● Work required
Look through the data below. Pick out the lines holding the string "wide".

** START OF Material **

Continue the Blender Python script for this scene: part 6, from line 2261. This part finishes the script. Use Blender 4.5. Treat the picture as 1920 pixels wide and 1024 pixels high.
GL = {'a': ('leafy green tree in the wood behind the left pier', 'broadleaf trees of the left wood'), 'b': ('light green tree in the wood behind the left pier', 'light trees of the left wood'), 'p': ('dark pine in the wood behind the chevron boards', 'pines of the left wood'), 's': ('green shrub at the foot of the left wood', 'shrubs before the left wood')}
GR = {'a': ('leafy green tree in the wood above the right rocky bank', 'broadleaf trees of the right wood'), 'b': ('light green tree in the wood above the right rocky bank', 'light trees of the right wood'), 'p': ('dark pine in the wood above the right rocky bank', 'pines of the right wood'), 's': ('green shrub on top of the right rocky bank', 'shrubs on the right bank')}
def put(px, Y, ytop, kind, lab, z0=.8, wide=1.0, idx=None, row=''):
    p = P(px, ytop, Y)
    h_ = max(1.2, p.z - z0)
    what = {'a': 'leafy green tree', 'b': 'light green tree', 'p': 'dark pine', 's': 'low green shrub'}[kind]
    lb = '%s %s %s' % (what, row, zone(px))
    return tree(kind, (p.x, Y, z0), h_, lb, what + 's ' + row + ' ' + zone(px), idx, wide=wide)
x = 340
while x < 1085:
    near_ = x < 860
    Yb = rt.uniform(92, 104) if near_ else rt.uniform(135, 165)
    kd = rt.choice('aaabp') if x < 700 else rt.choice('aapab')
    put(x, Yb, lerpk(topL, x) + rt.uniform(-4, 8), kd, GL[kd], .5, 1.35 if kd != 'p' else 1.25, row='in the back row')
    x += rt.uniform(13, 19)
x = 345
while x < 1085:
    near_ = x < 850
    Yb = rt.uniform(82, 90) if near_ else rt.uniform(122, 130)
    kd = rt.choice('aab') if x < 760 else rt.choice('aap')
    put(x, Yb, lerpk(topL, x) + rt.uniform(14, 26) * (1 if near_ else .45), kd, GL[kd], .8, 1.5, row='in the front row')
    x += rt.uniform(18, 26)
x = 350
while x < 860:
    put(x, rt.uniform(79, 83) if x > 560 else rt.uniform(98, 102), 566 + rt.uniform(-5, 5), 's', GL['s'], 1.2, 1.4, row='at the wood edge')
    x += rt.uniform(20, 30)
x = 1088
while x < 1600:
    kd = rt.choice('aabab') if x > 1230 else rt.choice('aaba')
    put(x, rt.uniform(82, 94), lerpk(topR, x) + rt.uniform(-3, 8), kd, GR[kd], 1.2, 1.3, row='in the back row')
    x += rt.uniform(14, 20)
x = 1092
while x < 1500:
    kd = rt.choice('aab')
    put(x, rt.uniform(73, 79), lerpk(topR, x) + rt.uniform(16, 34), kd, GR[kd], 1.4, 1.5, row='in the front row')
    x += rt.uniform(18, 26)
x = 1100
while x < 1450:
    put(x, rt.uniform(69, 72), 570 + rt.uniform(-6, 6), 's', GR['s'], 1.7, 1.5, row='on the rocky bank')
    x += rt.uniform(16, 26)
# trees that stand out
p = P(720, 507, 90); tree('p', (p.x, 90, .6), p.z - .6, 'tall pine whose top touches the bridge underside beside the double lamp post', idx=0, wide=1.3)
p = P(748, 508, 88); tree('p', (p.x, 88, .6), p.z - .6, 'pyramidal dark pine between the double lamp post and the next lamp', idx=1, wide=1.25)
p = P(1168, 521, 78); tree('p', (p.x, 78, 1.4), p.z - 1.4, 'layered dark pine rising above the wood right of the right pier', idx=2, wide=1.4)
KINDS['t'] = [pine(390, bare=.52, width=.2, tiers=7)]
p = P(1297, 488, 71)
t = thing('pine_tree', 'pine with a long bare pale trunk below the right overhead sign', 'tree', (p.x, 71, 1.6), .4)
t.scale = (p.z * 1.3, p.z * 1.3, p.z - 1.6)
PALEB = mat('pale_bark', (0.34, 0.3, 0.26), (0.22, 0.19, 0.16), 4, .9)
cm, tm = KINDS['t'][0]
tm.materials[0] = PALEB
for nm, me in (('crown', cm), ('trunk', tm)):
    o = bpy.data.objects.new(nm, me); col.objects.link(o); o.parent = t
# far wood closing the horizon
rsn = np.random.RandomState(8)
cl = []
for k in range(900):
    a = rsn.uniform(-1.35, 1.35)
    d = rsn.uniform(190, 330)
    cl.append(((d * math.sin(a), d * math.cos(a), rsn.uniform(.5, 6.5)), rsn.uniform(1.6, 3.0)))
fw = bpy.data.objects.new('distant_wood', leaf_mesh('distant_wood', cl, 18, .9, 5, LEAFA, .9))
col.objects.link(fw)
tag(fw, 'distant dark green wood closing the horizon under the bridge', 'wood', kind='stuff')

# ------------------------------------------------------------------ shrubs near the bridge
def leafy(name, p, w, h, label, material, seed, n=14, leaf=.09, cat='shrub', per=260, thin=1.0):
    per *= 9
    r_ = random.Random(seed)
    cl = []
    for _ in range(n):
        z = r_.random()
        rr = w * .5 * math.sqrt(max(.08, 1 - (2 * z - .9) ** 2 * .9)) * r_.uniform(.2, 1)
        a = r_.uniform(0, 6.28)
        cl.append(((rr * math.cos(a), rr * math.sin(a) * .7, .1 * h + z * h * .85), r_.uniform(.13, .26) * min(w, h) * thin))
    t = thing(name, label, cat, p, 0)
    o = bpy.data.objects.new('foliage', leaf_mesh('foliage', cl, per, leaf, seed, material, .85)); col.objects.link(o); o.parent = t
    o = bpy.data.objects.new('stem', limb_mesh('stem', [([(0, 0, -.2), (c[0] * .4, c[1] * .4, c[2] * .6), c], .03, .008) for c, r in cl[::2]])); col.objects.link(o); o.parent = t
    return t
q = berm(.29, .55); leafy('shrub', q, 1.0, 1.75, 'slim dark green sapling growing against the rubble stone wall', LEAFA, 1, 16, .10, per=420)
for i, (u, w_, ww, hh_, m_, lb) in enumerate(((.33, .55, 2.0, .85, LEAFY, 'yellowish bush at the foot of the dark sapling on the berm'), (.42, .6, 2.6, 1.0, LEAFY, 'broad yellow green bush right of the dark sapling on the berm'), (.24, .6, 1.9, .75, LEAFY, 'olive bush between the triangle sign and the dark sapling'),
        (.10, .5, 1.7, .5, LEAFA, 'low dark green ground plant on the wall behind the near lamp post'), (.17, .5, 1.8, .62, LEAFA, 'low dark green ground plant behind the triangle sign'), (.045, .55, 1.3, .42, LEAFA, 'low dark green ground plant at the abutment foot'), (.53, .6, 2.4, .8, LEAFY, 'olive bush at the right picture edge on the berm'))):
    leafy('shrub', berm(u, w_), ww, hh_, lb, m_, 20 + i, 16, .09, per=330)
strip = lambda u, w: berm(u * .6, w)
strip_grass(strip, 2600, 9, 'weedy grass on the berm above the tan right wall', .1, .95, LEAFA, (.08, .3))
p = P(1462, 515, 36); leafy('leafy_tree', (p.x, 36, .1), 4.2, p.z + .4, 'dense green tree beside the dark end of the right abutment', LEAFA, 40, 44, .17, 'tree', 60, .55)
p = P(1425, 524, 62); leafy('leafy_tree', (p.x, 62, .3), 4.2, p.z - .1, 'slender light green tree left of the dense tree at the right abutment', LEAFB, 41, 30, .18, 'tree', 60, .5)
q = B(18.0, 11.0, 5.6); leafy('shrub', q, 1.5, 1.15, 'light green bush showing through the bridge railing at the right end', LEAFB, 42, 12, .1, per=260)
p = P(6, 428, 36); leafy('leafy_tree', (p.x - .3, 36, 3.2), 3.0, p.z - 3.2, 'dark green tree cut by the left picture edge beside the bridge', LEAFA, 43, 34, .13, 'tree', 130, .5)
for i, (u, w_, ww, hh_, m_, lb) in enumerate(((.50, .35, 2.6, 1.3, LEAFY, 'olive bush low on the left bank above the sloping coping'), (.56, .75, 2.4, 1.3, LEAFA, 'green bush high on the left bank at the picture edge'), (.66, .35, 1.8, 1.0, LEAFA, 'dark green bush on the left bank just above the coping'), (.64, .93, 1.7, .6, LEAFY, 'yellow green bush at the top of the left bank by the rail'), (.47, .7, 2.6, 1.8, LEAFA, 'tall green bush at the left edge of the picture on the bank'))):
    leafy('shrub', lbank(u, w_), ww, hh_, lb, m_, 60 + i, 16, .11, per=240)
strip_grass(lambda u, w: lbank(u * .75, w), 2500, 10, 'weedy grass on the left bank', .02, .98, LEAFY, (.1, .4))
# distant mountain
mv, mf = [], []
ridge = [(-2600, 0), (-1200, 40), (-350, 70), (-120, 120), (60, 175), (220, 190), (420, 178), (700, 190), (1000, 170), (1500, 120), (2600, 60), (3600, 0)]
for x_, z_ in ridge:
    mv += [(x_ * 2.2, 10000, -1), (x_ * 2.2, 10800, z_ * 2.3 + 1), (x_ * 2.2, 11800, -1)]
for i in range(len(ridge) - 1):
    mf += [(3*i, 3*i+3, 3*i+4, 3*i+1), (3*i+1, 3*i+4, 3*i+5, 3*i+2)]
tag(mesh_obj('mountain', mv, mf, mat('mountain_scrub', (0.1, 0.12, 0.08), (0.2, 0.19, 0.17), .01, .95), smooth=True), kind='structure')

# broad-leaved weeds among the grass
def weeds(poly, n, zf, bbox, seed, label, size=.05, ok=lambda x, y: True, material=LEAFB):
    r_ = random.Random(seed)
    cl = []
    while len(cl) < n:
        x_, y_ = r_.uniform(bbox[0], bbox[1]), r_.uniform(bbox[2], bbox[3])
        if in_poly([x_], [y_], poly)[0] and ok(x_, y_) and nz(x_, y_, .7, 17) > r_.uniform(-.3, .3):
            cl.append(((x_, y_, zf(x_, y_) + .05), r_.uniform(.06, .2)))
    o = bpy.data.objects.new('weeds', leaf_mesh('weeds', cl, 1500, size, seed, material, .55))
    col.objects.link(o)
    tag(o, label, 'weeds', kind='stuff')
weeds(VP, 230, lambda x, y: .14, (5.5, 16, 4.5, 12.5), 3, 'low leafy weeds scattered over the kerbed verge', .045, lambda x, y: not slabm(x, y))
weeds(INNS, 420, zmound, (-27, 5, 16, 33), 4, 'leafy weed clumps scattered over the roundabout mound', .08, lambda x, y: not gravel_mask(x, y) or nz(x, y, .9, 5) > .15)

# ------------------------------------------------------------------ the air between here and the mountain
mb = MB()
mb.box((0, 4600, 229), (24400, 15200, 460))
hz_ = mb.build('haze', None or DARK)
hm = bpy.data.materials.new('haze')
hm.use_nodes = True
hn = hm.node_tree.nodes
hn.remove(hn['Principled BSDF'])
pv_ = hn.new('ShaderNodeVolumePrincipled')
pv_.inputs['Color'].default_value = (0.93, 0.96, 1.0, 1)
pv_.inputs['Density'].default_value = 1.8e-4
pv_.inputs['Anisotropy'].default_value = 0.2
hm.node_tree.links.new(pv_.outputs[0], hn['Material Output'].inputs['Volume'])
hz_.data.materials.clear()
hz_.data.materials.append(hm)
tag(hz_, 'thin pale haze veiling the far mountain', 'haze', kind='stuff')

** END OF Material **

● Response to the exercise
Continue the Blender Python script for this scene: part 6, from line 2261. This part finishes the script. Use Blender 4.5. Treat the picture as 1920 pixels wide and 1024 pixels high.
def put(px, Y, ytop, kind, lab, z0=.8, wide=1.0, idx=None, row=''):
    return tree(kind, (p.x, Y, z0), h_, lb, what + 's ' + row + ' ' + zone(px), idx, wide=wide)
p = P(720, 507, 90); tree('p', (p.x, 90, .6), p.z - .6, 'tall pine whose top touches the bridge underside beside the double lamp post', idx=0, wide=1.3)
p = P(748, 508, 88); tree('p', (p.x, 88, .6), p.z - .6, 'pyramidal dark pine between the double lamp post and the next lamp', idx=1, wide=1.25)
p = P(1168, 521, 78); tree('p', (p.x, 78, 1.4), p.z - 1.4, 'layered dark pine rising above the wood right of the right pier', idx=2, wide=1.4)